I swear, it's like Sarah's never seen a horror movie in her life.
Donnie's now in the business of concrete floors. Among other things. But I assume that’s a man who knows his concrete.
Tony lives in Cleveland.
"It's just a human." Felix, you are the worst.
Cosima immediately turns around and hands off to Delphine. "I don't want to hurt you,” she explains to the baby, as one might talk to a full grown adult. Look, that whole thing is Things Cosima and I have in common.
"It's always when I eat, he poops."
The show was very kind to sneak in one more opportunity for me to joke about Delphine being in love with Sarah.
Sarah and Alison are always going to have the sort of relationship where they get under each other’s skin and argue. But that’s part of the strength of the very specific relationship dynamic that they have.
Oh, every single person at that party has fantastic barbecue fashion.
"There's no one left to fight, and I'm still a shit mum."
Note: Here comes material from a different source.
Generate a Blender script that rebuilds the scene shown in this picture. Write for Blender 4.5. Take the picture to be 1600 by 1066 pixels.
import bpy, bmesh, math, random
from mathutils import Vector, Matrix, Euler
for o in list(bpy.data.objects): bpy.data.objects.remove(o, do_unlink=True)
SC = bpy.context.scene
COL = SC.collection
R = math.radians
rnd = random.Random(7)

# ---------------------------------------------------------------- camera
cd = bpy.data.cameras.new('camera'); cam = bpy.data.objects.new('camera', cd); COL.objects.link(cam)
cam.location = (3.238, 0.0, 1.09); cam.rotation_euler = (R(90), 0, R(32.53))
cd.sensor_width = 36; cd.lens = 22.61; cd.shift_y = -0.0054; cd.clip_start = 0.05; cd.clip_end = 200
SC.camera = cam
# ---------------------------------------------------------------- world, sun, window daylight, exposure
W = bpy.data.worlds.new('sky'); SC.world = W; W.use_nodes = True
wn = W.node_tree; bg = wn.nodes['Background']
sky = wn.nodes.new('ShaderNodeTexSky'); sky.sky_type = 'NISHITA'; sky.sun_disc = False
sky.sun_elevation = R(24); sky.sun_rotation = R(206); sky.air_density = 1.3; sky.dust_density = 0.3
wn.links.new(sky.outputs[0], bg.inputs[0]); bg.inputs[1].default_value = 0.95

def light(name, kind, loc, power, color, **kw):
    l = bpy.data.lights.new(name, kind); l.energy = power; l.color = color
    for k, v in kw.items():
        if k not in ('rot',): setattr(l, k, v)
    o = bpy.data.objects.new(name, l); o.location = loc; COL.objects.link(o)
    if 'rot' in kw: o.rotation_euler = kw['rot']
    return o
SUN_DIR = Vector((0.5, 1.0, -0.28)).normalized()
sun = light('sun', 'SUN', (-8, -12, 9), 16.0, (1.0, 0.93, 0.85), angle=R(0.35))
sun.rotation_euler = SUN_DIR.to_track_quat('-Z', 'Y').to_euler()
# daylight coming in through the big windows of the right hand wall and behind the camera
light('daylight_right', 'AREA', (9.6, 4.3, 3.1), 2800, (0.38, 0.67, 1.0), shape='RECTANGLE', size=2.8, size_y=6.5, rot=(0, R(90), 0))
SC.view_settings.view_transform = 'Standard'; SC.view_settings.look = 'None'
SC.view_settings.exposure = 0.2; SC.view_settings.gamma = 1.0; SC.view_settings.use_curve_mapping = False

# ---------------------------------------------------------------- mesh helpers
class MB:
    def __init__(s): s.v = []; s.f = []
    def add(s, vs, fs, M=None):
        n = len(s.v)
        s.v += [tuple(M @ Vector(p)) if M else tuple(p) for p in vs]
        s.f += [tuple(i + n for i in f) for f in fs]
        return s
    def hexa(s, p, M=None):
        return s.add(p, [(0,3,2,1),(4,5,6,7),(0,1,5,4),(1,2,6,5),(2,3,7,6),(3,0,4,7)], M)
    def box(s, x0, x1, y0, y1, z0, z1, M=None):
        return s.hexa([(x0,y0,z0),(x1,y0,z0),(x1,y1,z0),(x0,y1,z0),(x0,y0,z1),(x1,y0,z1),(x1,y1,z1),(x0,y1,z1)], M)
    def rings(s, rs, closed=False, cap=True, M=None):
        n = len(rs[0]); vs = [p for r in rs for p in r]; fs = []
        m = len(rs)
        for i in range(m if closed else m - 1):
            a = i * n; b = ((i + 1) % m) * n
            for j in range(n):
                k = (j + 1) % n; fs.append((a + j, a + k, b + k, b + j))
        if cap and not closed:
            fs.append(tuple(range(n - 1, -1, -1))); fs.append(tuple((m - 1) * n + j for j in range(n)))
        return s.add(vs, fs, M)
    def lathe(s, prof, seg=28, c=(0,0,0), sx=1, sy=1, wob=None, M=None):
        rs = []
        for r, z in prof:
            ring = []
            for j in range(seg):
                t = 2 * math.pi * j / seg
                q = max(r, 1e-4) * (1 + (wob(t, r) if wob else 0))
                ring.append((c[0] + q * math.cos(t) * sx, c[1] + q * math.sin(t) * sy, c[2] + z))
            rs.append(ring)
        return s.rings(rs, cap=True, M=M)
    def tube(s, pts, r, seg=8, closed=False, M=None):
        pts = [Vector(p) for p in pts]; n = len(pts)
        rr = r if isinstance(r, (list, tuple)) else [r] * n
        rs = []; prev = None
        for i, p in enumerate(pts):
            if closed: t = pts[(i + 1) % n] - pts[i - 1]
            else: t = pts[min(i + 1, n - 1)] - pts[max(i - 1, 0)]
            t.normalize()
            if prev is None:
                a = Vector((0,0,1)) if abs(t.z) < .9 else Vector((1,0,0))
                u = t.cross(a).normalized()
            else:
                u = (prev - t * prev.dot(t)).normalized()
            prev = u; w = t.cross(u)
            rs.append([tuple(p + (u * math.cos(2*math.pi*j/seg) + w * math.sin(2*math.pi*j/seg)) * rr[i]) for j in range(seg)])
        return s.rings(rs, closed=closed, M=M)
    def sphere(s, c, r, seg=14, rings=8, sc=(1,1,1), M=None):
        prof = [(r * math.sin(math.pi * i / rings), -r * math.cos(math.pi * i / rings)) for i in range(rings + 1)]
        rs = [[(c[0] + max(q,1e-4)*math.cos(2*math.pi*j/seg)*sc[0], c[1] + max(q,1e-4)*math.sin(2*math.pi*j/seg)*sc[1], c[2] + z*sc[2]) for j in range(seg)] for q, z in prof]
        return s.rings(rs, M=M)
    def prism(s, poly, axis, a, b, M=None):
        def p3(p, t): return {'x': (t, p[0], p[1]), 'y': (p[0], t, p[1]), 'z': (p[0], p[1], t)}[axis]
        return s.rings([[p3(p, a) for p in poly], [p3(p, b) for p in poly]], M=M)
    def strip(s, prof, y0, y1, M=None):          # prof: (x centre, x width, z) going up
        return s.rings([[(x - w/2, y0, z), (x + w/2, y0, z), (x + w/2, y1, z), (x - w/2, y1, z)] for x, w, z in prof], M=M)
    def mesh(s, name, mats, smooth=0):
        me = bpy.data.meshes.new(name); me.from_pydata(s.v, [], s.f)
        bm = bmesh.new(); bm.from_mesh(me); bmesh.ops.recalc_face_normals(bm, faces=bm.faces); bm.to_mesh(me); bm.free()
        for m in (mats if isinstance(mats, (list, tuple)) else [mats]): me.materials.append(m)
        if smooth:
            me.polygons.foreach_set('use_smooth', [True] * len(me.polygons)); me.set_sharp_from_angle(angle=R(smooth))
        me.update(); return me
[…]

"Every time I look, the baby is eating sand. I turn around, sand. Where does this sand come from? I don't know, so I let them eat it."
It’s fitting that Rachel shares her last scene with Felix. He is in many ways, Leda’s handler. He manages to have a meaningful and unique relationship with each and every one of them. There was no way she could face the others, not after everything that had happened, but she still became one of them in spirit at least with the olive branch of everything Cosima needed to cure them all.